We can talk about the Bible, bring out all of the source hypothesis and biblical criticism and the criteria of historical authenticity, and we can examine Jesus and his ministry as one who established a religion, and there’s really very little, you can go to Harvard and Yale and Princeton and do that and flourish. But if you have the audacity to begin to suggest that the principles of scripture are relevant today, they present to us objective truth and that we should yield our wills to that truth, that the God of Abraham, Isaac, and Jacob is still calling a people unto himself, and we should submit ourselves to his authority and his moral boundaries, something starts to stir.
And the organized church for too long has focused more on being a historical society, garnering the traditions that we preferred and the behaviors that we preferred. And God desperately needs us to extend his light and his truth to our generation. I’ll close with that next passage. It’s the very next verse. I just broke it apart because it fit my outline better. Jesus leaves Nazareth. He walks through the crowd that wanna kill him, and he goes back to Capernaum. There’s a valley that leads from Nazareth to Capernaum, you could walk it today. It really forms almost a wind tunnel. The Mediterranean winds, the winds coming off the Mediterranean Sea, come down that very valley at the northern end of the Sea of Galilee. It’s what creates those storms that happen so suddenly.
But Jesus goes to Capernaum, verse 31: «He went down to Capernaum, a town in Galilee, and on the Sabbath he began to teach the people». Very similar circumstance. «And they were amazed at his teaching, because his message had authority». Similar. «In the synagogue there was a man possessed by a demon, an evil spirit. And he cried out, 'What do you want with us, Jesus of Nazareth? Have you come to destroy us? I know who you are, the Holy One of God! '» The demon knows more about Jesus than anybody else in the building. That’s worth noting. Most of you think the devil’s ignorant and stupid. He’s not, you’re no match for him, neither am I. Our only chance of standing against his attacks are with the help of the Spirit of God.
«Jesus said sternly, 'Be quiet, and come out of him! ' And the demon threw the man down before them all and came out without injuring him. And the people were amazed and they said to each other, 'What is this teaching? With authority and power he gives orders to evil spirits and they come out! ' And the news about him spread throughout the surrounding area».
He brought a contemporary message in Capernaum as well. He gave them a demonstration of the gospel. They could have been offended. How dare you suggest that one of the good and faithful members of our synagogue has anything to do with demonic activity? I mean, very easily could be offended. It would have been far more common with our experience to have taken the demonized man out of the church and left the demon in him. Jesus did the opposite. He cast the demon out and the man got to stay. The difference in response between the synagogue in Nazareth and the synagogue in Capernaum is worth a bit of reflection.

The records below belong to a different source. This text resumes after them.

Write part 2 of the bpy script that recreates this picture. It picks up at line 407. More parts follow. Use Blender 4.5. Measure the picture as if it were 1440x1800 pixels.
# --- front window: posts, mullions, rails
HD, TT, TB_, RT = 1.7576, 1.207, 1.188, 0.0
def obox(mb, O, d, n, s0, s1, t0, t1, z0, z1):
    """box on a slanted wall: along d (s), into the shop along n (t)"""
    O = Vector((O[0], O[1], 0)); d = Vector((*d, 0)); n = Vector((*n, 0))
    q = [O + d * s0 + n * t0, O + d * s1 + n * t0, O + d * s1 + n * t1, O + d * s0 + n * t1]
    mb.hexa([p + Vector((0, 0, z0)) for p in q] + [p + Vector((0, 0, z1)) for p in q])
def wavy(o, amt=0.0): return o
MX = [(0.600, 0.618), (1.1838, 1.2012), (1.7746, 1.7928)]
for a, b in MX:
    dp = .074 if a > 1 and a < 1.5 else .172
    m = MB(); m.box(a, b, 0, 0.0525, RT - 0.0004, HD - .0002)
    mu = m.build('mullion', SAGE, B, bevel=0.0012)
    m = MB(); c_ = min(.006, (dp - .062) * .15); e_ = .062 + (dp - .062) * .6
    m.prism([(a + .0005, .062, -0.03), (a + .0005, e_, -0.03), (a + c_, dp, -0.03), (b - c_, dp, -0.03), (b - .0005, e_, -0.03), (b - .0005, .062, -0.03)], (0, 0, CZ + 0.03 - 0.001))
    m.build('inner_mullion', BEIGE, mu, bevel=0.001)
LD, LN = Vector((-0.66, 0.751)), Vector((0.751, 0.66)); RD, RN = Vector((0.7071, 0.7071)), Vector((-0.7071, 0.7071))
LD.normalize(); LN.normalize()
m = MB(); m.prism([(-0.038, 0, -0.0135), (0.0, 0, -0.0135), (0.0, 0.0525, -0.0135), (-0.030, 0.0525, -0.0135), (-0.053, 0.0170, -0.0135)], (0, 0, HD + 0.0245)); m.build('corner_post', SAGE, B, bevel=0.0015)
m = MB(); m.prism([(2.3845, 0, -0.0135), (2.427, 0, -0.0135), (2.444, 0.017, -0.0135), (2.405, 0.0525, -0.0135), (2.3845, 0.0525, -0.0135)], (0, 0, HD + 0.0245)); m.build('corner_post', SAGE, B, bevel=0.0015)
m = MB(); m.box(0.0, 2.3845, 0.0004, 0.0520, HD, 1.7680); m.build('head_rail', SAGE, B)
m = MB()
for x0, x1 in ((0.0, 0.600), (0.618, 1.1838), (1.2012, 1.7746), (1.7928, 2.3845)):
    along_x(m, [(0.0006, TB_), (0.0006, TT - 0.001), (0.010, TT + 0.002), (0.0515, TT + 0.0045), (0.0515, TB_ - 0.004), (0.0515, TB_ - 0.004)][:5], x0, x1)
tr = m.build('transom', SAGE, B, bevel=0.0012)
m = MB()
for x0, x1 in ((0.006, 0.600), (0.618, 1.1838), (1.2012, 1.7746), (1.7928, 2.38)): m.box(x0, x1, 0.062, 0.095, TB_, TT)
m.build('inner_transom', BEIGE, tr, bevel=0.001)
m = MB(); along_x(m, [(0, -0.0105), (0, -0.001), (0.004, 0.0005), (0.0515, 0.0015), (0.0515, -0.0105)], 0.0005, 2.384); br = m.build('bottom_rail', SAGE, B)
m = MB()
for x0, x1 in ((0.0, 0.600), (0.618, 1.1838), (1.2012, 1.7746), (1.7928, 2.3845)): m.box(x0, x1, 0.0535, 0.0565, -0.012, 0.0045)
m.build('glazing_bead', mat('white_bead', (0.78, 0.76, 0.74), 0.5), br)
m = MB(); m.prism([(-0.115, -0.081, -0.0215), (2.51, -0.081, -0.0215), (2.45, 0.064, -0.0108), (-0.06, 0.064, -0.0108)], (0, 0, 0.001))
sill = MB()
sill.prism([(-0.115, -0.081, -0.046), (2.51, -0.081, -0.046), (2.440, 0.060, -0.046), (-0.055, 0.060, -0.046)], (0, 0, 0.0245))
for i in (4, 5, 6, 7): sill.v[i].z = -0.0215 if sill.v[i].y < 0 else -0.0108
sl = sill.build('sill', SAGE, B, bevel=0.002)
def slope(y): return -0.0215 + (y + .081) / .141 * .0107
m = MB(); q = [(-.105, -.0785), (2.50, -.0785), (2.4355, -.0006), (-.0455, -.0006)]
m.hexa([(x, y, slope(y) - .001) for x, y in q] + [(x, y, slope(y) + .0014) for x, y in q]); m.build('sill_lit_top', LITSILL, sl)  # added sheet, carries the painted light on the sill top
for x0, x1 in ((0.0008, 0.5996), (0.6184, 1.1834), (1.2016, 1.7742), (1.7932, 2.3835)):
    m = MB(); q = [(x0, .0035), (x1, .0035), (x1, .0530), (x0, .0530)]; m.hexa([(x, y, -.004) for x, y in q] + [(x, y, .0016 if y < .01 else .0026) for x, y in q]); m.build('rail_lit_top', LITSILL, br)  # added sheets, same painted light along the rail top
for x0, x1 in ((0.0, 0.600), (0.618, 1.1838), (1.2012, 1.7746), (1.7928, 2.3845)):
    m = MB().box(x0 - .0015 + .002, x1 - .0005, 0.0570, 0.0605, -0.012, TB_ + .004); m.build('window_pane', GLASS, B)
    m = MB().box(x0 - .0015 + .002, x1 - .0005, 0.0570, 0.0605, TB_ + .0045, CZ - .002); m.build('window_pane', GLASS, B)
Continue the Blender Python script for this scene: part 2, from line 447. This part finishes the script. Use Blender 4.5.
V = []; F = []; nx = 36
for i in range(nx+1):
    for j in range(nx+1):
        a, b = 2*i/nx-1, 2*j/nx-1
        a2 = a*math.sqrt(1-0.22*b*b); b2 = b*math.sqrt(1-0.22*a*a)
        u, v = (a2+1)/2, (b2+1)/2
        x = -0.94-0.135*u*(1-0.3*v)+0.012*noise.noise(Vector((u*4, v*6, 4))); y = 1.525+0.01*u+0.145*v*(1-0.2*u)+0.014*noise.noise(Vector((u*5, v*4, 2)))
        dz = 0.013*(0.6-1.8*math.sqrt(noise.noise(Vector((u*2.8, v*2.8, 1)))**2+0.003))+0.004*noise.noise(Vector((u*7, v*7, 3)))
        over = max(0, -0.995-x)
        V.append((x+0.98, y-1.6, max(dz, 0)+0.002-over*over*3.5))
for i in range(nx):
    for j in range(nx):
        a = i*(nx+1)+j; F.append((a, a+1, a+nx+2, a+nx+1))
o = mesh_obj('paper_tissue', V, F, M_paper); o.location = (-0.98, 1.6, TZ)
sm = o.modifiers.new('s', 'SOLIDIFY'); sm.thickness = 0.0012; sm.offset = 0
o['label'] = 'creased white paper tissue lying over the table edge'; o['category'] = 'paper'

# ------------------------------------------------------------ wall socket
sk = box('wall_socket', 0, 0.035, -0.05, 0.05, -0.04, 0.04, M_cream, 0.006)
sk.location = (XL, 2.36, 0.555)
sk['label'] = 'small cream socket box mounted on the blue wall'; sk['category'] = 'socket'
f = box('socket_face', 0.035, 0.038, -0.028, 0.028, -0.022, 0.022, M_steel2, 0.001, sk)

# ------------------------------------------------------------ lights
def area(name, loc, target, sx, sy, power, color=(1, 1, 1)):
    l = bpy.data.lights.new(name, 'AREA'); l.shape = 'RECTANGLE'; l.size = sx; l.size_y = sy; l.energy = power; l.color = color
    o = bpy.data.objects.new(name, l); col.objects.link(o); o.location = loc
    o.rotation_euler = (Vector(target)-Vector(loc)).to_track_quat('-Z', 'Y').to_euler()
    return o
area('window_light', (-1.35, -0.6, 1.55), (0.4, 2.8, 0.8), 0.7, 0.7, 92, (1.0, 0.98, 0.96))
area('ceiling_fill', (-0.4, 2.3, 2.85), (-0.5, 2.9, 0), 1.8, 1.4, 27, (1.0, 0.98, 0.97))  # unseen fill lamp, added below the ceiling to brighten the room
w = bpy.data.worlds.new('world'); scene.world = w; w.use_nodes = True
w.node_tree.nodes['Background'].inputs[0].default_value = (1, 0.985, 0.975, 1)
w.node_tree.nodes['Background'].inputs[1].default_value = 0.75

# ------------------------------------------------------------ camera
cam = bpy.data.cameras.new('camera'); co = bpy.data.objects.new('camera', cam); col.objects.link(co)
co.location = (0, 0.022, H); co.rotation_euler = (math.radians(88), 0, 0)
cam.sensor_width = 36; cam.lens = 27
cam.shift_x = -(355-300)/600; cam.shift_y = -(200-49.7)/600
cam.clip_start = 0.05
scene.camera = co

Which will you be? Which will I choose? Will we allow the truth of God to give us the awkward discomfort of recognizing that not every chapter in our story should be celebrated? Will we allow it to suggest that there are intrusions of ungodliness in our midst and we choose the power to be free? Or will we defend with fierce determination and hatred when necessary a heritage? The Spirit of God is moving in the earth. I want to join him. I want to say yes to the God opportunities. I want to have the wisdom to recognize what God is doing.
Folks, it’s time for a new courage, it’s time for a new boldness. We have a heritage of faith. The people who made such tremendous sacrifices for you and I to know freedom and liberty and have the opportunities that we have today will wonder what it is we did. Let’s choose the Lord. Can we do that? Why don’t you stand with me? I wanna say a prayer for you. I didn’t bring you a prayer. I want to pray for you this weekend. Won’t you join somebody’s hands? If you don’t know who they are, tell them who you are. They won’t tell you their name, let go. I mean, it’s pretty, 'cause if they won’t tell you their name, they’re probably not gonna pray for you, so I’m not really, I mean that’s like, it’s okay.
Father, thank you. I thank you that we have a heritage of faith. We have a clear record of men and women who chose you. Who understood the significance you bring to our lives and the importance that it be a part of the public square and how valuable it was as we educate our children, as we make choices for government and authority over our lives, that you remain the authority over our lives. I thank you for that. Lord, you’ve brought us to this point. You have kept us and watched over us on many occasions, decade after decade, you’ve poured your Spirit out upon us and brought repentance and mercy and grace. And yet, Lord, we persist in our rebellion, in our selfishness and our ungodliness, and we pause today. Or not to excuse or justify, but to acknowledge that we’re a people in need of healing. We thank you for one another. Lord, we choose you. We choose you with our whole hearts. We want to honor you and walk uprightly before you. Holy Spirit, help us. If there’s anything in us that hinders or impedes or keeps us apart from you, give us the awareness, the understanding, to recognize it, that we might choose you without reservation. Thank you for your grace and mercy to forgive and cleanse and deliver and heal and restore. We praise you for it. And now, Holy Spirit, give us the wisdom, the courage we need, the boldness, to speak your truth with our families, with our friends, in the communities where you plant us, wherever you open the door. May the name of Jesus be exalted, may your kingdom be extended and, most of all, may you be pleased with our responses. May it bring you joy to once again pour out your blessings upon our nation. In Jesus’s name, amen. Hallelujah, God bless you. God bless America.